In between teaching and working as a business consultant he researched the development of American success literature for his Ph.D. and was struck by the shift from the emphasis on character to preoccupations with personality and image which occurred in the early 20th century.

Being a Mormon, Dr. Covey not surprisingly cites Christ as his main role model. He also admits to admiring Abraham Lincoln and the founding father of the U.S. as well as Gandhi, whom he quotes widely in his seminars.

His vocabulary is littered with positive terms like "affirmation" and "modeling" and his parents and his mother in particular have been a powerful source of inspiration.

As a father of nine he drew on his personal experiences in developing principles for effective families. Some of his children work closely with him today writing books on the seven habits for teenagers and managing the Franklin Covey company. David Covey, his fifth child and the president of the firm, jokes that his father had nine kids so that he could test out his theories on them.

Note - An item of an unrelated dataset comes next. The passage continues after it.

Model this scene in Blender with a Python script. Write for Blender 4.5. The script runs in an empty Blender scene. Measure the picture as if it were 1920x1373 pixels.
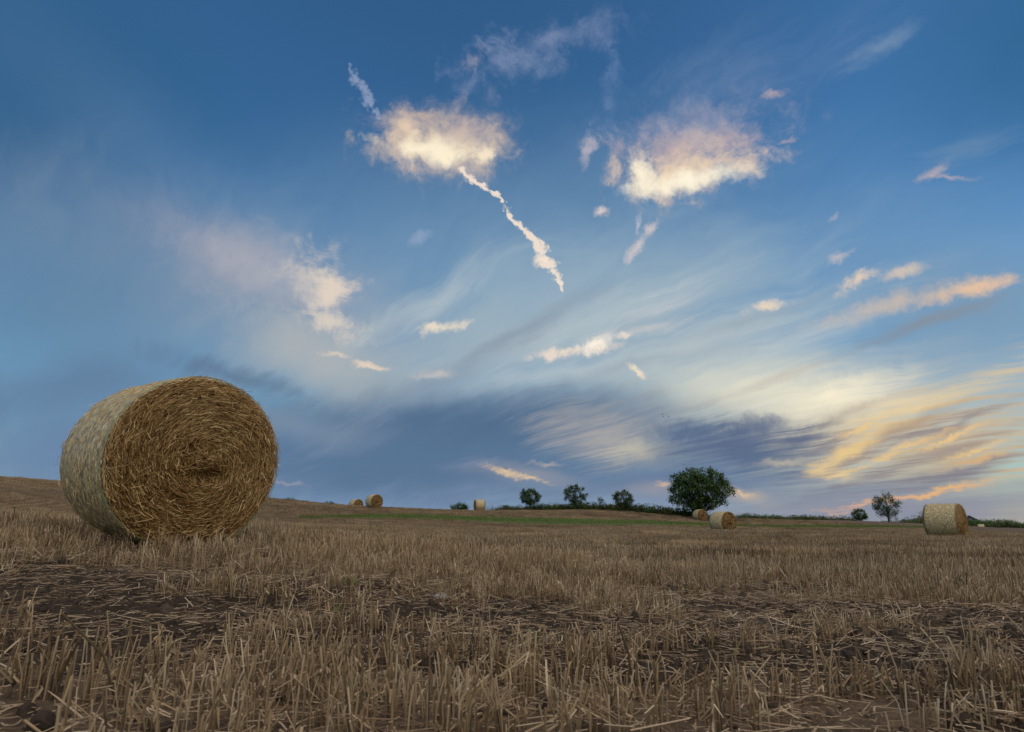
import bpy, math, random
import numpy as np
from mathutils import Vector, Matrix, Euler

# ------------------------------------------------------------------ camera
SC = bpy.context.scene
COL = SC.collection
FPX, HROW, CX, CY = 1205.0, 970.0, 960.0, 658.5        # lens in photo pixels, horizon row, optical centre
PITCH = math.atan((HROW - CY) / FPX)
cam_d = bpy.data.cameras.new('camera')
cam_d.sensor_width = 36.0
cam_d.lens = FPX / 1920.0 * 36.0
cam_d.shift_y = -(1373 / 2 - CY) / 1920.0
cam_d.clip_start, cam_d.clip_end = 0.05, 6000.0
cam_d.dof.use_dof = True
cam_d.dof.focus_distance = 6.0
cam_d.dof.aperture_fstop = 7.0
cam = bpy.data.objects.new('camera', cam_d)
COL.objects.link(cam)
cam.rotation_euler = (math.pi / 2 + PITCH, 0, 0)
SC.camera = cam
CAM_R = cam.rotation_euler.to_matrix()

def ray(px, row):
    """photo pixel -> world vector whose depth along the optical axis is 1 (camera stands at the origin)"""
    return CAM_R @ Vector(((px - CX) / FPX, (CY - row) / FPX, -1.0))

# ------------------------------------------------------------------ world: Nishita air with a layer of evening cloud
SUN_AZ, SUN_EL = math.radians(88), math.radians(7)
world = bpy.data.worlds.new('World')
SC.world = world
world.use_nodes = True
NT = world.node_tree
NT.nodes.clear()

def lin(c):
    return tuple((v / 255 / 12.92) if v / 255 <= .04045 else ((v / 255 + .055) / 1.055) ** 2.4 for v in c)

class Field:
    """a socket with arithmetic"""
    def __init__(s, sock, nt): s.s, s.nt = sock, nt
    def _m(s, op, b=None, c=None, clamp=False):
        n = s.nt.nodes.new('ShaderNodeMath'); n.operation = op; n.use_clamp = clamp
        for i, v in enumerate((s, b, c)):
            if v is None: continue
            if isinstance(v, Field): s.nt.links.new(v.s, n.inputs[i])
            else: n.inputs[i].default_value = v
        return Field(n.outputs[0], s.nt)
    def __add__(s, o): return s._m('ADD', o)
    def __sub__(s, o): return s._m('SUBTRACT', o)
    def __mul__(s, o): return s._m('MULTIPLY', o)
    def __truediv__(s, o): return s._m('DIVIDE', o)
    __radd__, __rmul__ = __add__, __mul__
    def __rsub__(s, o): return (s * -1.0) + o
    def abs(s): return s._m('ABSOLUTE')
    def max(s, o): return s._m('MAXIMUM', o)
    def min(s, o): return s._m('MINIMUM', o)
    def step(s, lo, hi, a=0., b=1.):
        n = s.nt.nodes.new('ShaderNodeMapRange'); n.interpolation_type = 'SMOOTHSTEP'
        s.nt.links.new(s.s, n.inputs[0])
        for i, v in enumerate((lo, hi, a, b)): n.inputs[i + 1].default_value = v
        return Field(n.outputs[0], s.nt)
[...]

With a new book coming out in the spring which will be subtitled Finding Your Voice and Helping Others to Find Theirs, Dr. Covey has no plans to retire.

"Where do I get the energy? I get it from 'sharpening the saw' and because of my conviction about my mission to bring principle centered leadership to the world," he said, adding that he practices yoga and is influenced by the concepts of yin and yang and balance found in kung fu.

His books are translated into almost 40 languages and with sales in the tens of million of copies it would appear that he is succeeding in his mission.

However, Covey argues that much of the world still has industrial age management structures that are unsuited to the information and knowledge age.

The information age will, he said, involve an incredible release of creativity and productivity throughout the world even in societies currently hampered by corrupt, ineffective governments.

"Authoritarian control will not survive the information- knowledge age. There's too much creativity, people are too quick and resourceful," said Covey. He sees the Internet and satellite television as paving the way for greater democracy by increasing access to information and raising expectations, thereby making it harder to control people.

"It's threatening for those who think that leadership is a position rather than a choice. And the problem is that their approach isn't pragmatic so it won't work and it can't last. Pragmatism is on the side of empowerment, free markets, democracy, involvement and egalitarianism. That is where the future lies."